[START]

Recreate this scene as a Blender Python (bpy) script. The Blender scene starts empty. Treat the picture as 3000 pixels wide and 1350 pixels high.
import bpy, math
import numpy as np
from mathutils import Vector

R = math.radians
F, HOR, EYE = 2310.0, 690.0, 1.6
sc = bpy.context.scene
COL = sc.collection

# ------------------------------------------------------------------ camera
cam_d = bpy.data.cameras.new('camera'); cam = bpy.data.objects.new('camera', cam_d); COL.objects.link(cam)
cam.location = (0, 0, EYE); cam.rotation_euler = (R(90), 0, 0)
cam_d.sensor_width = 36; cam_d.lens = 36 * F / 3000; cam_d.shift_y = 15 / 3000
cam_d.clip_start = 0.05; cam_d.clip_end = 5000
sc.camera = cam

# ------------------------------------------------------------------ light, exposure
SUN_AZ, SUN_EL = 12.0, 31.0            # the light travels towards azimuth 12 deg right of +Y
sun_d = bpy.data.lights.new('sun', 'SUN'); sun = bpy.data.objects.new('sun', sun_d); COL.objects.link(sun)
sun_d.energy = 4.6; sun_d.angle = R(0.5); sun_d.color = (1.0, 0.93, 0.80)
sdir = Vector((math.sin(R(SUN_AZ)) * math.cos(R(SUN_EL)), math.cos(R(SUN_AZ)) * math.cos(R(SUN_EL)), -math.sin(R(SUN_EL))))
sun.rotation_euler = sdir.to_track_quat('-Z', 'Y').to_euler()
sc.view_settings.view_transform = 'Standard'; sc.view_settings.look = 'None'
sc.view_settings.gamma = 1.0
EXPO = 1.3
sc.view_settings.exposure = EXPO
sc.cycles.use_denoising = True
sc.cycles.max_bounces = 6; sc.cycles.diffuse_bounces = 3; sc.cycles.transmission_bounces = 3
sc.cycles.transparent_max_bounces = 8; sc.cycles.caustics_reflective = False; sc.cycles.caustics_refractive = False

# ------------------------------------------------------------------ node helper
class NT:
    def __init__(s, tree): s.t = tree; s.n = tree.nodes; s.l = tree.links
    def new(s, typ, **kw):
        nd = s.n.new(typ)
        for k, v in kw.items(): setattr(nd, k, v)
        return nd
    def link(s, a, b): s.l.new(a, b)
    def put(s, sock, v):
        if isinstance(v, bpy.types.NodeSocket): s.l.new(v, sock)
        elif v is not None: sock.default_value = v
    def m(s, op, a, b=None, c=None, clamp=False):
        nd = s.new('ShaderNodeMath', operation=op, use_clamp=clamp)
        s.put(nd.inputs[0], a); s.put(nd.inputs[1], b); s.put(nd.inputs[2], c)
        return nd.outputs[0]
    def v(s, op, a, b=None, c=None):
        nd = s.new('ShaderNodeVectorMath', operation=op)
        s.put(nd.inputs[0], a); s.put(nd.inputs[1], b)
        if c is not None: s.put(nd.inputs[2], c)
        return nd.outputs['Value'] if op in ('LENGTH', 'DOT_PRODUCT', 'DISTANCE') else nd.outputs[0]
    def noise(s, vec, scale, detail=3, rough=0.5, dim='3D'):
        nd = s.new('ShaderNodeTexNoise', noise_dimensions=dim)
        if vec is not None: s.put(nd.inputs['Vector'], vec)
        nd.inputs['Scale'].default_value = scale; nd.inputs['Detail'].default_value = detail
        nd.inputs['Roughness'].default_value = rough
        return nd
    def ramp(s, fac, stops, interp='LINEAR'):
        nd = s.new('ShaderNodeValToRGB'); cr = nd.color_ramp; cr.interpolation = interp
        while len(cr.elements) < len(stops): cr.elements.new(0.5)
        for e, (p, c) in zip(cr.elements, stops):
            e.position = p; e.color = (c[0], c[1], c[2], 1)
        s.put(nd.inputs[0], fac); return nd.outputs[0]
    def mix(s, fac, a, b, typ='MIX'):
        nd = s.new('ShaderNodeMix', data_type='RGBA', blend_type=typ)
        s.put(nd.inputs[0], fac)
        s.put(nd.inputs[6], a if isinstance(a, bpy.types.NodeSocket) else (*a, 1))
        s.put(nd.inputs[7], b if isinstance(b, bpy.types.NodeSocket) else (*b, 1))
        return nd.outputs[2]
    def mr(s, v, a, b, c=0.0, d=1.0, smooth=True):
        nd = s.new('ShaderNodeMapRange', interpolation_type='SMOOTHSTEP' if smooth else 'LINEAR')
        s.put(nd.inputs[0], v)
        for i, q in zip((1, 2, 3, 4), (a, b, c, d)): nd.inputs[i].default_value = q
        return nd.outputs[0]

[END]

PROBLEM DETAILS | Starting with the first line of the data above, copy each line exactly until you reach the line with "COL = sc.collection"; include that line as well.

SOLUTION TO THIS EXERCISE |
Recreate this scene as a Blender Python (bpy) script. The Blender scene starts empty. Treat the picture as 3000 pixels wide and 1350 pixels high.
import bpy, math
import numpy as np
from mathutils import Vector

R = math.radians
F, HOR, EYE = 2310.0, 690.0, 1.6
sc = bpy.context.scene
COL = sc.collection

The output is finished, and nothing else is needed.